Aim. Looking through the listing, how many of its lines hold the word "scene"? Answer with only the number.

* START Data segment *

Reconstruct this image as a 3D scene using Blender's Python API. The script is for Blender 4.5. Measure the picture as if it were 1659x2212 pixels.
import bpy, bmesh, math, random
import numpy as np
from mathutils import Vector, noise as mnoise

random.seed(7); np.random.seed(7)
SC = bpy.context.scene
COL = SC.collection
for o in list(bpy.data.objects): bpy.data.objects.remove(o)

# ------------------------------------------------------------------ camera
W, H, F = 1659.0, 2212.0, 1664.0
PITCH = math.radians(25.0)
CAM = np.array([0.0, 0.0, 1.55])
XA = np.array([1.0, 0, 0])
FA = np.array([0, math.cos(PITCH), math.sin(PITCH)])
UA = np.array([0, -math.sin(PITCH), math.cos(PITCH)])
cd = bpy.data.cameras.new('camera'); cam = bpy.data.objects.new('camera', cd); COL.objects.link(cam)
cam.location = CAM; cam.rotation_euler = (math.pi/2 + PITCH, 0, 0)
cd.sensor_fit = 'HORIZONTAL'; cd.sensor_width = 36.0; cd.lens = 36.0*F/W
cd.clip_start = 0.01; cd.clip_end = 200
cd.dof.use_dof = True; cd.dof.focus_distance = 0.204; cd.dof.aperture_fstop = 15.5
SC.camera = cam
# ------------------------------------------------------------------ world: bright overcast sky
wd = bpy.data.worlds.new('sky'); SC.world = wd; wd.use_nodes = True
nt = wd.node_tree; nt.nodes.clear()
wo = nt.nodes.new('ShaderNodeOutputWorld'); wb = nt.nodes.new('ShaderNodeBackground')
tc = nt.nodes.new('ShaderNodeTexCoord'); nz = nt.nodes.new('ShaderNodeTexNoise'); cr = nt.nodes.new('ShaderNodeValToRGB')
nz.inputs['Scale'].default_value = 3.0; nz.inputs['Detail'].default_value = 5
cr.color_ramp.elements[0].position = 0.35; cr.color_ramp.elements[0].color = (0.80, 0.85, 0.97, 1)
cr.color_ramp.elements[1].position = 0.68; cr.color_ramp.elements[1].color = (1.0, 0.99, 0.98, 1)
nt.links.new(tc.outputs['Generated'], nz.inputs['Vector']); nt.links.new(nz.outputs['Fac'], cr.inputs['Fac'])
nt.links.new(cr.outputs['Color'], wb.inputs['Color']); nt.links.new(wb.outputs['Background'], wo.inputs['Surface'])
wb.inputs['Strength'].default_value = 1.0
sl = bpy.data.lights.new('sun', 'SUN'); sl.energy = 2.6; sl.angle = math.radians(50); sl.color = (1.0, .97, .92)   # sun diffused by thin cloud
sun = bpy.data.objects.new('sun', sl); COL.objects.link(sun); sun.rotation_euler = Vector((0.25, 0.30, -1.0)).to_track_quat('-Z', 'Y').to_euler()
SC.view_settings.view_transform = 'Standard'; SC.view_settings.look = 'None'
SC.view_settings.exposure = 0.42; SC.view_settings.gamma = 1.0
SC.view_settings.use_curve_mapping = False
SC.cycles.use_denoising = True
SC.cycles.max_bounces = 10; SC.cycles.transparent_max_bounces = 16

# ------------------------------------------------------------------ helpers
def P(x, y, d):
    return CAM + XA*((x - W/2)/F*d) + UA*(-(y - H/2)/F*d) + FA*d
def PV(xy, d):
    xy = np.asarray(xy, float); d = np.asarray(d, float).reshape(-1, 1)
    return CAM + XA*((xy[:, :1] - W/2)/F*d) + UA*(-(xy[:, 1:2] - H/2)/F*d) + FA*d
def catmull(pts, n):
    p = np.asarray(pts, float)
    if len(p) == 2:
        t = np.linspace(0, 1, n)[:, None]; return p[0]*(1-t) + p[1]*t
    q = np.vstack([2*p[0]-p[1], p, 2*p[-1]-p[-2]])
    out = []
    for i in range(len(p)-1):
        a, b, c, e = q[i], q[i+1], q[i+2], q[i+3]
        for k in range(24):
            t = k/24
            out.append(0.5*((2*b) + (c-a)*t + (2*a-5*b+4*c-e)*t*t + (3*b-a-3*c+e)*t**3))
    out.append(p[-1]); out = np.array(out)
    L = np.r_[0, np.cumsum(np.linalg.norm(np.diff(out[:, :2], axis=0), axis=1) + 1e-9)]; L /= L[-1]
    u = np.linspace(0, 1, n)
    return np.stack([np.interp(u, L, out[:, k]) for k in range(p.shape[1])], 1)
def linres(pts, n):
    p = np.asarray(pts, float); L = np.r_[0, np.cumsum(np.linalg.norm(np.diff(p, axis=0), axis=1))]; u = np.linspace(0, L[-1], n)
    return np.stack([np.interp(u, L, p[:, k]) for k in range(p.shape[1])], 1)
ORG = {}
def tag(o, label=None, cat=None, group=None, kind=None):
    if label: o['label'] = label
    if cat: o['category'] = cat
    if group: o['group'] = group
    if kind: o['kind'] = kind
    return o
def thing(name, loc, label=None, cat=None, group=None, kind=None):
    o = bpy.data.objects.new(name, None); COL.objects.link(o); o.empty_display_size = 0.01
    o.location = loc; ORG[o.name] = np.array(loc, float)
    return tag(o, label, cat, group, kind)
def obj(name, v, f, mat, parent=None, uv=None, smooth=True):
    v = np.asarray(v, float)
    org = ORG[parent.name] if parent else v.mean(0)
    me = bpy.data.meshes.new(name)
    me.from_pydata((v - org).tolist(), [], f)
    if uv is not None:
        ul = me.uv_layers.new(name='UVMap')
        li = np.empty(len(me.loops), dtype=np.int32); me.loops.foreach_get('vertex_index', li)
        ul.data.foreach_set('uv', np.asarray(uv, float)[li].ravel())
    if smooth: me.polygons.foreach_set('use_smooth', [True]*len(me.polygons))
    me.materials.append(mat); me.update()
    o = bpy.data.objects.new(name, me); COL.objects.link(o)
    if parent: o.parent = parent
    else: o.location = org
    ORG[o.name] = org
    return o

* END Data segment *

Task output. 2